Elm 0.19.1 has been the latest version since 2019. I've heard rumors of some new stuff coming in 2023, which is super exciting, but 0.19.1 remains wonderfully stable. I'll be happy with future releases as long as they're predictable, holistically designed, and relatively infrequent.
2. Fearless Refactoring
When it comes to building software, my first guesses are generally wrong.
In most languages, changing things is a brutal process. I tend to live with my mistakes because refactoring is too tiresome.
With Elm, I experiment and change everything with little resistance. As long as
I watch wildcard matches in my case
statements, the compiler quickly guides me
back to a working program from any change.

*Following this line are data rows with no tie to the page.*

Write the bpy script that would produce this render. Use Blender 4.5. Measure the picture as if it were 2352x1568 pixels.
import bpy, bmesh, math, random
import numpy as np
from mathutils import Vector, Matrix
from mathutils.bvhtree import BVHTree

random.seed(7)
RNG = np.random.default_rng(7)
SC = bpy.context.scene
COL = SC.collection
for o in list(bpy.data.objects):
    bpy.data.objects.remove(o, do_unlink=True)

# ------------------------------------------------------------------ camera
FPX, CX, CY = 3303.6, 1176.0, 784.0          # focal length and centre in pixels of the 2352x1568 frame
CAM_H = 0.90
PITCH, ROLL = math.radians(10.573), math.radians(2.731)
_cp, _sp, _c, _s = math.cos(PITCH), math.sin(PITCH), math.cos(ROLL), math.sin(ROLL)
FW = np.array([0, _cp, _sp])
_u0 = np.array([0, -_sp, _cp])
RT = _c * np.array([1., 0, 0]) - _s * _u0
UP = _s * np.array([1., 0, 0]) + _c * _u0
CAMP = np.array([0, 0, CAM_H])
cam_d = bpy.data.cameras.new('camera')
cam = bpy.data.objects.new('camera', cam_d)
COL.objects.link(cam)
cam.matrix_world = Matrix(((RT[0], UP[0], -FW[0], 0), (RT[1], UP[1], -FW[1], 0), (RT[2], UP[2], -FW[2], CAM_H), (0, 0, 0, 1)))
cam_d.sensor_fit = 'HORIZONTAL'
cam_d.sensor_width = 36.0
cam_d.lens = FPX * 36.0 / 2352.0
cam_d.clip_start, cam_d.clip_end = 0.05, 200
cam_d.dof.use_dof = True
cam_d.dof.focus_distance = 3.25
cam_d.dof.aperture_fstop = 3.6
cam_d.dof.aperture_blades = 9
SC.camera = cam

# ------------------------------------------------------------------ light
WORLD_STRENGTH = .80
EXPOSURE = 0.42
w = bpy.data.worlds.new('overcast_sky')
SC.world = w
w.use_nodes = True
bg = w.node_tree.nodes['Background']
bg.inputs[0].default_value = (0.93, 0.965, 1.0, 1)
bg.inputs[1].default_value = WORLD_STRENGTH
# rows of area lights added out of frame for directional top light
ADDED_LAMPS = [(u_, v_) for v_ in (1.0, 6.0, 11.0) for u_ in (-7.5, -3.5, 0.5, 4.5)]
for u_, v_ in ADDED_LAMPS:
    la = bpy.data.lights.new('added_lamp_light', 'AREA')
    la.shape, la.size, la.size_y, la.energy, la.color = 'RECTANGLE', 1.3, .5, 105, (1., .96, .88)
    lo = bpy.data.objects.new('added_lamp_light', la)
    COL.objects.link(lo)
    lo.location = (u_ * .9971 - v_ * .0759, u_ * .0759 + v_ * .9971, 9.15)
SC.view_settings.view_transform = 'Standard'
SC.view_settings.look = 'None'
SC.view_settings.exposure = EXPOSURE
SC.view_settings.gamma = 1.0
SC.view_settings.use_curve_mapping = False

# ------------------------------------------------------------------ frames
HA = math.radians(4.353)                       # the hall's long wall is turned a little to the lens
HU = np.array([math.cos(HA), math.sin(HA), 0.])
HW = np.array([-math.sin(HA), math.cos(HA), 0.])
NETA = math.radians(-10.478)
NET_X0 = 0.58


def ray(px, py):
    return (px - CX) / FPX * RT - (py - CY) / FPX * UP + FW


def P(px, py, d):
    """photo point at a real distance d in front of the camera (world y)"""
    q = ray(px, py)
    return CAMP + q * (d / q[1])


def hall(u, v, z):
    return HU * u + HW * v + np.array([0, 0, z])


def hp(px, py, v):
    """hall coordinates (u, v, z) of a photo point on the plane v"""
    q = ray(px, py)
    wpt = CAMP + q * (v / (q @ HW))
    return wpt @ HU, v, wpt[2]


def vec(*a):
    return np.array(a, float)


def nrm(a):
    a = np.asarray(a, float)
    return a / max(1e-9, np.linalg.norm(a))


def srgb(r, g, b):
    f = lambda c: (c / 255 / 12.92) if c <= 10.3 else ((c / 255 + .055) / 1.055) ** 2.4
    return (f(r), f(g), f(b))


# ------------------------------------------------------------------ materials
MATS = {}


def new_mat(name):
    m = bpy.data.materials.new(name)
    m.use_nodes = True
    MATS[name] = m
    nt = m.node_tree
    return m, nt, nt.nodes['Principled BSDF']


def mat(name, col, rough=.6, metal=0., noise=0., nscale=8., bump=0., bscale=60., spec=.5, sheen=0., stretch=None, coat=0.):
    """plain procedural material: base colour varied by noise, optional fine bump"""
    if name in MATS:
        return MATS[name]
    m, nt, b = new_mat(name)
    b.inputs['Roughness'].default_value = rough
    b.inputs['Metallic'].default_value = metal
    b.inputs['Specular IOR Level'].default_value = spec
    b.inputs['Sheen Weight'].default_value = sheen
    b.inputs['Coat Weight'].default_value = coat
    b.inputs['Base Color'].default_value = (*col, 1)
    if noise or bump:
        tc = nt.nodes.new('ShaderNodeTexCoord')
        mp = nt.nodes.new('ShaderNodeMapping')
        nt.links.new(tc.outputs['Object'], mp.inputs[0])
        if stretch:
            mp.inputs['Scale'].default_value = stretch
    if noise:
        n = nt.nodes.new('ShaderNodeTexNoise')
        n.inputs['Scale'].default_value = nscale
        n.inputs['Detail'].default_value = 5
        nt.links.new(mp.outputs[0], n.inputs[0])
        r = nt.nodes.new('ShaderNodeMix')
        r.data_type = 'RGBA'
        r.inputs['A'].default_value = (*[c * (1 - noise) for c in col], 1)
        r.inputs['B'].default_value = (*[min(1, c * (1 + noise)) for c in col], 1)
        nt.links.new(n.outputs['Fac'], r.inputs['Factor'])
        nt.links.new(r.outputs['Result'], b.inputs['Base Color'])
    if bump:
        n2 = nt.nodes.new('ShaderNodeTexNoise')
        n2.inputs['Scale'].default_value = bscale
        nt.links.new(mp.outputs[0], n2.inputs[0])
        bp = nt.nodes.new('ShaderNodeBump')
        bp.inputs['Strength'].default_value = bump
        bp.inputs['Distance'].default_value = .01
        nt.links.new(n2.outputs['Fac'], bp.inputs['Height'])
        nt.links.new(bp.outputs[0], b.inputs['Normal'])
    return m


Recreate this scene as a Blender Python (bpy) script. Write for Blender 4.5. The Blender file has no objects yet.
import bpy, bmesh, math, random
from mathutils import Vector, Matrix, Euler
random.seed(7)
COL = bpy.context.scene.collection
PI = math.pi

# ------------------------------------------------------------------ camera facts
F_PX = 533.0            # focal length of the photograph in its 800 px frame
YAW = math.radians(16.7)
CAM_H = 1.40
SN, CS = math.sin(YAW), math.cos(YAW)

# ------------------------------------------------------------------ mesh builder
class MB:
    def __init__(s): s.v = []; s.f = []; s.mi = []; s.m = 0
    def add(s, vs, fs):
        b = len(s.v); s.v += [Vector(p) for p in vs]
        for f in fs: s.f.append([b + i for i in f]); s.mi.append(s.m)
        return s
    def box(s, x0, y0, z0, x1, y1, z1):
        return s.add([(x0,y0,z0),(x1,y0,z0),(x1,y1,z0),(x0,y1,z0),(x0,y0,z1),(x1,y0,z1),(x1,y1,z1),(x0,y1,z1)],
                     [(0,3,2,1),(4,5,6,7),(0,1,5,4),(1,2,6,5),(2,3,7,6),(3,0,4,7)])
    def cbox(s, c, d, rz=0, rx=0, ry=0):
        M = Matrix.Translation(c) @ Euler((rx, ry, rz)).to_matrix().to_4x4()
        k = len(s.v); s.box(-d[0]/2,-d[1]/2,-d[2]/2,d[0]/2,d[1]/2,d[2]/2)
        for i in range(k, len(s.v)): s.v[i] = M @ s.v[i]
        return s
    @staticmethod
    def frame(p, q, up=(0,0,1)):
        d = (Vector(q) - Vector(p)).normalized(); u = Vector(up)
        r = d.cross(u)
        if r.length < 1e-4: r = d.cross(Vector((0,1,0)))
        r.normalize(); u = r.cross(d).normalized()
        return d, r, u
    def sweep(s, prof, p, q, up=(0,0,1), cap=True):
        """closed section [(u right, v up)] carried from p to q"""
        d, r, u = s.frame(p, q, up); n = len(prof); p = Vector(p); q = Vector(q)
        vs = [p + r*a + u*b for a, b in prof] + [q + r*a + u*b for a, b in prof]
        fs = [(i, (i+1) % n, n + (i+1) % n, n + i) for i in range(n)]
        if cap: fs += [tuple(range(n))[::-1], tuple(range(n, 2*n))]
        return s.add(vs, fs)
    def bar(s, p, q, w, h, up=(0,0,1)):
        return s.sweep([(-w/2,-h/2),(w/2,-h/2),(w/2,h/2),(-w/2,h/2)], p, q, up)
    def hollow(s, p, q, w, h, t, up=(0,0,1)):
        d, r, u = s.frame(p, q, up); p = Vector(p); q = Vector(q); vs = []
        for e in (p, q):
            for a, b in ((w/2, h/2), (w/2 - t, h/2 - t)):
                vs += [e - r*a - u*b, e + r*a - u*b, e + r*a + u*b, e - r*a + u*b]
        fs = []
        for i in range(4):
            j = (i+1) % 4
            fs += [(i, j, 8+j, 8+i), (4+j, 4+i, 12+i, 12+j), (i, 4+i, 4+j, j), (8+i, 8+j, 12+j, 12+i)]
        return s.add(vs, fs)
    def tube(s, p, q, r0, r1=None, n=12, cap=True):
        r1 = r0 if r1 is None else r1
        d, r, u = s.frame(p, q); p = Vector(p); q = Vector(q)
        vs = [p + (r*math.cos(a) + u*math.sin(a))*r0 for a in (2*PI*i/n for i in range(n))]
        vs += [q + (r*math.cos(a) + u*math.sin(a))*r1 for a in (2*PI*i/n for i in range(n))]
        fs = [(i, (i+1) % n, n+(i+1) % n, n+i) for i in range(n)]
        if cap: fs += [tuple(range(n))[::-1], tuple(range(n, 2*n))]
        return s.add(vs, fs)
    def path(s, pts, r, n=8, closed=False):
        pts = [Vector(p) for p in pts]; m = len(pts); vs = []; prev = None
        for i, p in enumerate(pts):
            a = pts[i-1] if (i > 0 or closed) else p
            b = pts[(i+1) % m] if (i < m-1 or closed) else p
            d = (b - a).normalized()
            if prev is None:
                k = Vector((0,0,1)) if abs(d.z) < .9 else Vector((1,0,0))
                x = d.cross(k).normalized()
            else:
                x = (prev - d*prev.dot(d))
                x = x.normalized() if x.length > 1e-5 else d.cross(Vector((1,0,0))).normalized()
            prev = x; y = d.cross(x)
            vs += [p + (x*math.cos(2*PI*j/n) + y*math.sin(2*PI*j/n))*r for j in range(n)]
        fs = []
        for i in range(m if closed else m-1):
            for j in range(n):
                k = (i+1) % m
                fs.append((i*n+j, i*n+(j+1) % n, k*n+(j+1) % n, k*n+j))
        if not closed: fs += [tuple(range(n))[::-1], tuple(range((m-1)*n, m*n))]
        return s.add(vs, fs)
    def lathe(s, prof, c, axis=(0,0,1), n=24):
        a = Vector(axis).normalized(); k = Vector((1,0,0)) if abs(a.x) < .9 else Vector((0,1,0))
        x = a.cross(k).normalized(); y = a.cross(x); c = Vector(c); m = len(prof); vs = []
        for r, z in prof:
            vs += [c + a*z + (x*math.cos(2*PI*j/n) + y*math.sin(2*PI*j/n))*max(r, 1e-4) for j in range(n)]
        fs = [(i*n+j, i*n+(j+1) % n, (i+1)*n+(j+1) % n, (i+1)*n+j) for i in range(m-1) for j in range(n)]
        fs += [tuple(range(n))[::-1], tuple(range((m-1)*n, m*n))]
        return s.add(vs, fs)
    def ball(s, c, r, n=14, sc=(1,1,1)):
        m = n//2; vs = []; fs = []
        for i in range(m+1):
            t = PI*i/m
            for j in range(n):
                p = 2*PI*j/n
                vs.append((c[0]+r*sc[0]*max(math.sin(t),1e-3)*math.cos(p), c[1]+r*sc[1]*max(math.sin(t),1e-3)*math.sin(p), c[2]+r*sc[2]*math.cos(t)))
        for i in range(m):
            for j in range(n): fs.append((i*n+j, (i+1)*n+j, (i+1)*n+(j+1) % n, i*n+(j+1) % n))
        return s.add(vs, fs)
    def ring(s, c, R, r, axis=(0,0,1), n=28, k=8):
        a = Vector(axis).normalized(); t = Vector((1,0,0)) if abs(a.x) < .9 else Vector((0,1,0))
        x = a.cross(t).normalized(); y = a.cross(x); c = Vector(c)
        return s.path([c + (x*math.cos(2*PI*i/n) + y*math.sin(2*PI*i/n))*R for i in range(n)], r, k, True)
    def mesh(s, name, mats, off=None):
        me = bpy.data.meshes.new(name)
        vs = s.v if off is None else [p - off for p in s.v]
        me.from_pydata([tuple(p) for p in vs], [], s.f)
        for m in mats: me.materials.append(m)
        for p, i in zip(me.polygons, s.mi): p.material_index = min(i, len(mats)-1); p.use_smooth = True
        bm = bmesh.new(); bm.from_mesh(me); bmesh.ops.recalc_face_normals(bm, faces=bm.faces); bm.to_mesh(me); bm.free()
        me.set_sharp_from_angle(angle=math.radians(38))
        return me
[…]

Theoretically, all static type systems should be able to do this, but they just don't. I don't know why, but my major changes in Haskell/Rust/Go always end up with unintended results. Elm's error messages are really in a class of their own, and it has nothing to do with pretty formatting.
1. Incredible API Design
Elm's mental models made me a better programmer.
If you haven't already, take some time to browse Elm's 1st-party libraries: core, html, json, browser, url, http, bytes, file, parser, random, regex, and time.
All the main libraries contain gems. They're easy yet strict; simple yet powerful.
For example, consider the
parser library.
Parser pipelines are delightful to use, and teach you to think in terms of
non-backtracking flows. When you're ready, you can upgrade to Parser.Advanced
for extra contextual powers, but the complexity doesn't get in the way when you
don't need it.
Even if you never seriously use Elm, study its libraries and build some toys with them. There's plenty of wisdom to glean from its careful design.